High Ground is quite confronting and violent at times, with a high body count. But the violence is never gratuitous, it serves a bigger purpose here.

The title itself has a nice double meaning – the high ground gives a sniper the tactical advantage where he can control the ground below him, but it also refers to having the high moral ground when tackling a controversial issue.

The characters are morally complex and flawed. Baker delivers a sympathetic performance as the cynical and taciturn Travis, who is the film’s moral compass. Newcomer Nayinggul is good as the conflicted Gutjuk and, despite never having acted before, has a natural screen presence.
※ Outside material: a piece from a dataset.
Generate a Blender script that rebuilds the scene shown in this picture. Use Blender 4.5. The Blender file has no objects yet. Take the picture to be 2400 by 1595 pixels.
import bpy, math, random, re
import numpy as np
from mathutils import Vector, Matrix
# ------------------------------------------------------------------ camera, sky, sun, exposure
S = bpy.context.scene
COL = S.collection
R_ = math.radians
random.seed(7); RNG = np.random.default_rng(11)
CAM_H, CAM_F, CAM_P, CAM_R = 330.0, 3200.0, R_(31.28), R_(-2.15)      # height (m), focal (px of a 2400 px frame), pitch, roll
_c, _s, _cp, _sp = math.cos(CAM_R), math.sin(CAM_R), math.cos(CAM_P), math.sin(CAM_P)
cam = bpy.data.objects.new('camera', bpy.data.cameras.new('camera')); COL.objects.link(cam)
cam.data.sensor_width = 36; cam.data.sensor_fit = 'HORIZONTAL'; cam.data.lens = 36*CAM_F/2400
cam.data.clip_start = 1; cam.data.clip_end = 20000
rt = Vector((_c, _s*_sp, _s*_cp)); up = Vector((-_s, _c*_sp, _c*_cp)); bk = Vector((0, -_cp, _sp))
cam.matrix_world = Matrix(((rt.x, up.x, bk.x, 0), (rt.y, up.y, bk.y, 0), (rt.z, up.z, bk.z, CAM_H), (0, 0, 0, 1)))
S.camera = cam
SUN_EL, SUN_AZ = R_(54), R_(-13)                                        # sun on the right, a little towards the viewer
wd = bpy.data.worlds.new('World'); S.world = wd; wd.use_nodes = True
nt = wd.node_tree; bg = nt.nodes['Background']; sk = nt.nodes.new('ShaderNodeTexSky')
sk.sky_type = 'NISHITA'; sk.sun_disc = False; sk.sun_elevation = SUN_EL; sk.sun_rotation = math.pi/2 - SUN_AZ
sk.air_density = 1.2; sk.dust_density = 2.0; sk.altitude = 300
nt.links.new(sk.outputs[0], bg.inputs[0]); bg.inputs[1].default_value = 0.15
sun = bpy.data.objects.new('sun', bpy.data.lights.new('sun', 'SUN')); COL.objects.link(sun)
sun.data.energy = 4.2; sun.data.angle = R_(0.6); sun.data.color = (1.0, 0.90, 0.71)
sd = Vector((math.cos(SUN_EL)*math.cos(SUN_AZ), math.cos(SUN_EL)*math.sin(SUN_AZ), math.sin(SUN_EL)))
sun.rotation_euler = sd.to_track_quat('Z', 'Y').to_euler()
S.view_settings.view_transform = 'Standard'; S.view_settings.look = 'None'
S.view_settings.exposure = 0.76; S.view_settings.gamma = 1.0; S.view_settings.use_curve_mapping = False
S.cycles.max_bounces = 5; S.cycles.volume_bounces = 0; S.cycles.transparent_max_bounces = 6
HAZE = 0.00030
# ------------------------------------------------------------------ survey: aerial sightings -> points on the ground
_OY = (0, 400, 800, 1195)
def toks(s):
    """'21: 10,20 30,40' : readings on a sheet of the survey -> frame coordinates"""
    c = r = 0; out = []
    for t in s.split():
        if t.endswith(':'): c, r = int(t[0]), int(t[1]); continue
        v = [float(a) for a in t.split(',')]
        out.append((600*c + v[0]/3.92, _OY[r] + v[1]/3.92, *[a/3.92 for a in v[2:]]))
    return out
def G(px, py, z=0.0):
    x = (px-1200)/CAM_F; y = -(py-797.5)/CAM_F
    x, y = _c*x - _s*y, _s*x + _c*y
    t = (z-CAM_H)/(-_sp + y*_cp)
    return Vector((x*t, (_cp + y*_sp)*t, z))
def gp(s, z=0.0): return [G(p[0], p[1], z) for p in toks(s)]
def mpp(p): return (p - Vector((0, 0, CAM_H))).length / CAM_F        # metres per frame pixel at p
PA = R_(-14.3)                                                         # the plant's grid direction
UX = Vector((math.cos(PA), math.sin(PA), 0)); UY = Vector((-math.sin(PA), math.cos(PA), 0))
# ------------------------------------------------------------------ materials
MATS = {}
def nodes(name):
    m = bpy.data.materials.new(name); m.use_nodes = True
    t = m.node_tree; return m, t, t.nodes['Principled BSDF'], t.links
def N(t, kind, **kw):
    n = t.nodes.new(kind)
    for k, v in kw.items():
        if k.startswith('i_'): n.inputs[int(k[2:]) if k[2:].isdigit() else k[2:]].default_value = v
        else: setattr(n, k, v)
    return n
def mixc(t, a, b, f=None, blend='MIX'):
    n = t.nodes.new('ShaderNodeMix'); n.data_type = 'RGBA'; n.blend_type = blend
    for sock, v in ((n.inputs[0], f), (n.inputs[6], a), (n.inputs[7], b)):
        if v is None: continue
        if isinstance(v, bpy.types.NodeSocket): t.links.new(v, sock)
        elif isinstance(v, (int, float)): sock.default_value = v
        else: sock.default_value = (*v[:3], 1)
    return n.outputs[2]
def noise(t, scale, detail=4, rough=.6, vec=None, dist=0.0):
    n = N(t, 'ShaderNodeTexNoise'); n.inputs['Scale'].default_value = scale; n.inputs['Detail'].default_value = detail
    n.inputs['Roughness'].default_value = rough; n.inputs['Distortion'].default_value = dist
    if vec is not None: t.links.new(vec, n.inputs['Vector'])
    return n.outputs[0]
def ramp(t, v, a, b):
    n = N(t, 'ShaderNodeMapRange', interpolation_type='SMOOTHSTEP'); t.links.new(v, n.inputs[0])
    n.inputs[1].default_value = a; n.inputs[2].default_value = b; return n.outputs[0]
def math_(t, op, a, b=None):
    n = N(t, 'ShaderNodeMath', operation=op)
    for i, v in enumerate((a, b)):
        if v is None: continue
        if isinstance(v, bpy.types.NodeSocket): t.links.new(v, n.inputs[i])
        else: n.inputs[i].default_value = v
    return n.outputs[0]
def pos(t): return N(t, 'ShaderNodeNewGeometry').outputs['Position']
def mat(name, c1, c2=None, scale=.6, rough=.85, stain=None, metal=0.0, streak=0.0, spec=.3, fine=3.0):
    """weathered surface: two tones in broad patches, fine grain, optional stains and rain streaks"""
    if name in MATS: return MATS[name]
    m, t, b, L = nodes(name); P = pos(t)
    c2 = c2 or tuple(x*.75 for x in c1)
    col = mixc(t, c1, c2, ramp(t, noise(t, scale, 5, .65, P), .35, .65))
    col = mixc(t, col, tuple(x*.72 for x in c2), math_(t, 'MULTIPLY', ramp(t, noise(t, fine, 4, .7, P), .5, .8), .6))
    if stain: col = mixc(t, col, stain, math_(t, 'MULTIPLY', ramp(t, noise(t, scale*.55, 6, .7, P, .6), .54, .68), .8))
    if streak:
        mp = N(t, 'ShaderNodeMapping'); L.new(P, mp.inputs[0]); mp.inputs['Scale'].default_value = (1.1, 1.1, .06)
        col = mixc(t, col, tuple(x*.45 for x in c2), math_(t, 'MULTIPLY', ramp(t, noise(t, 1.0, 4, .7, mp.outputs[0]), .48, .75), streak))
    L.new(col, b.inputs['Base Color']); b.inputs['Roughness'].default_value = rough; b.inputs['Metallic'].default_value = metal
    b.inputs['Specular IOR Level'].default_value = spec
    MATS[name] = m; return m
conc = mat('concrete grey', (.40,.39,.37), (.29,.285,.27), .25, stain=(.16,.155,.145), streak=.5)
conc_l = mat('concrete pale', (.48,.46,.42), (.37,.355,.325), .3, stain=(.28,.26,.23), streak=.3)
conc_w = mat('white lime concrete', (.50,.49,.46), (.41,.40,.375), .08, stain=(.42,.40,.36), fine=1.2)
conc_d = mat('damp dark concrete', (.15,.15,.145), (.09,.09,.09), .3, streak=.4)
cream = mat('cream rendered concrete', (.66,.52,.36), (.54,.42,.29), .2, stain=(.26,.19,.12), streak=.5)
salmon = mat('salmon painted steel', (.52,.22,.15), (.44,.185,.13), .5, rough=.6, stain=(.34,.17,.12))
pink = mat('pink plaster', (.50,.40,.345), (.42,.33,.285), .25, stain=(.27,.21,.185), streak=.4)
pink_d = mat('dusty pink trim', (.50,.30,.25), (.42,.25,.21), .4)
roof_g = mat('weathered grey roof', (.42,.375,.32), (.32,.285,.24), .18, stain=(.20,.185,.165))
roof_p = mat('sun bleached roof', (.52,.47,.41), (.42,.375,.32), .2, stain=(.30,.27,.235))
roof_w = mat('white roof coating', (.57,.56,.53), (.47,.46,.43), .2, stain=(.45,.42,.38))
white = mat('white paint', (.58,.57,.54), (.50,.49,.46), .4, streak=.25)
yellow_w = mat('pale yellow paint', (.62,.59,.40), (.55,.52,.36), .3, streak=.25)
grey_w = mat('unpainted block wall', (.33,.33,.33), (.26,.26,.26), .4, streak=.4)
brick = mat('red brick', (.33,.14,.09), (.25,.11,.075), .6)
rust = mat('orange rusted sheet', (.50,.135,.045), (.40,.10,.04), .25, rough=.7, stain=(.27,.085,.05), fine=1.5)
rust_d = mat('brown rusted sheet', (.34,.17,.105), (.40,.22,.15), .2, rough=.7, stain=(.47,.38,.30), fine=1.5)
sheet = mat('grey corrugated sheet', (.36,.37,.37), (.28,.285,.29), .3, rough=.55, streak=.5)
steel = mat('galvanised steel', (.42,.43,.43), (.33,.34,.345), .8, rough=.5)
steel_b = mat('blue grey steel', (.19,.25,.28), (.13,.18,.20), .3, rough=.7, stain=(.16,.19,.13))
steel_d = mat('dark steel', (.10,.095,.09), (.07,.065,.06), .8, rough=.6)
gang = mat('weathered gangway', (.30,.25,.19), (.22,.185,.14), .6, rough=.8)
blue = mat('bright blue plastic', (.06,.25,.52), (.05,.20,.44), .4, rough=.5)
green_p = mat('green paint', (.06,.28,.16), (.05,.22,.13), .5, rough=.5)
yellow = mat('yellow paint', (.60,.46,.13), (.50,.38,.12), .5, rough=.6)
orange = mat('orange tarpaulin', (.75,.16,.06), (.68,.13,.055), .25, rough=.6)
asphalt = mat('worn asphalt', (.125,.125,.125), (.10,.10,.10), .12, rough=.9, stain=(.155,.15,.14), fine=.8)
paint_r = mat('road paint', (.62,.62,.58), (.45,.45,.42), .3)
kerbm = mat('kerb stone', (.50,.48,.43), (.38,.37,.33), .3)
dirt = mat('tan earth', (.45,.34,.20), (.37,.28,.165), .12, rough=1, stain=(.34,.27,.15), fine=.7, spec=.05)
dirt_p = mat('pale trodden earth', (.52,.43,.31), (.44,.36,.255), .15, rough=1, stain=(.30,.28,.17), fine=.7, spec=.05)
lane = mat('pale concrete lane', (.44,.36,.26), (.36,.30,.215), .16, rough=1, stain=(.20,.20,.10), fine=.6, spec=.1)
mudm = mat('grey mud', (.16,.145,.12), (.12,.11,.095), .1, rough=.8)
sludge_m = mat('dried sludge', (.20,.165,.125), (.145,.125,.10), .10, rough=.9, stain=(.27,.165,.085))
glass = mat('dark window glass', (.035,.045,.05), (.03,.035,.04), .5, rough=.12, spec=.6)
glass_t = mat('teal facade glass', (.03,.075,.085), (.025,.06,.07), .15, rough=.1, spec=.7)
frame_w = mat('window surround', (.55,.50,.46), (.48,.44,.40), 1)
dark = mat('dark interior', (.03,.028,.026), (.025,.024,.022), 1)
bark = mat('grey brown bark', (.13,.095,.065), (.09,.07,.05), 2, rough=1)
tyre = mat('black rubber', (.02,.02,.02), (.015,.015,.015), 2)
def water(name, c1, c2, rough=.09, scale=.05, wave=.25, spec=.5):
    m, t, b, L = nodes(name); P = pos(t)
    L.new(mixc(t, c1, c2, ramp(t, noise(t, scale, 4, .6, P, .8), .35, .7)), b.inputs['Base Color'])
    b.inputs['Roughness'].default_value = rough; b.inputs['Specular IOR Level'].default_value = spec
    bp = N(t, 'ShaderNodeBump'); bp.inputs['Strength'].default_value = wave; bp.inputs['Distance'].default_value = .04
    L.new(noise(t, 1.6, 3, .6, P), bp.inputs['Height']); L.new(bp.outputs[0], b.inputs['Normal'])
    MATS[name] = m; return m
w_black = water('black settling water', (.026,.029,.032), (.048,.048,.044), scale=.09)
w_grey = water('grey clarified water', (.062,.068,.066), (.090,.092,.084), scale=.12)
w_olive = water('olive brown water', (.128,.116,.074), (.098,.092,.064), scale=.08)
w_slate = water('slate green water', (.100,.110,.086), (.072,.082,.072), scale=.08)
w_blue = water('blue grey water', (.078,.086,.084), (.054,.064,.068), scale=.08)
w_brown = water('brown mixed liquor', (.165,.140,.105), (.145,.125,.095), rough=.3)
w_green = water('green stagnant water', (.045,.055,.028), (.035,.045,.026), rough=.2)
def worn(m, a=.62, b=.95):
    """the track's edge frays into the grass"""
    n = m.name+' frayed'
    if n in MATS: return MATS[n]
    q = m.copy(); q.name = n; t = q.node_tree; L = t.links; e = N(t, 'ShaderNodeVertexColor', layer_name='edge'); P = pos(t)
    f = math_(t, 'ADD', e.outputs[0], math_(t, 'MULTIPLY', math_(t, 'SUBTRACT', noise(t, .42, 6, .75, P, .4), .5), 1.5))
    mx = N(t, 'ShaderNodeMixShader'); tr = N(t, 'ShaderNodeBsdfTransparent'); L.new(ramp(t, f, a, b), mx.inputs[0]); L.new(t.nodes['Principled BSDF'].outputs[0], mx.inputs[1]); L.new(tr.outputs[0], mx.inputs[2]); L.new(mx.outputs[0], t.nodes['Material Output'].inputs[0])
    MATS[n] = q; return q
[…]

Muley is one-dimensional as the villainous Eddy, who previously served alongside Travis during the war. Thompson lends authority to his performance as Moran, a representative of the corrupt colonial powers. Aaron Pederson is cast against type as Walter, a mixed-race tracker, and while he brings a characteristic intensity to his performance he is largely wasted. Likewise, Corr is wasted in a small and thankless role.

High Ground is a handsomely mounted and visually stunning production. It has been filmed on location in Kakadu, and ravishingly shot in widescreen by cinematographer Andrew Commis (The Rocket, etc,) who captures the spectacular scenery of the outback setting. There are also some spectacular drone shots that provide us with a perspective of the broad open spaces of the outback. The natural beauty of the settings contrasts harshly with the brutality and ugliness of the story. And there is very little use of music in the film, but rather Johnson uses a soundscape comprised of natural sounds, which is effective in creating an atmosphere of foreboding.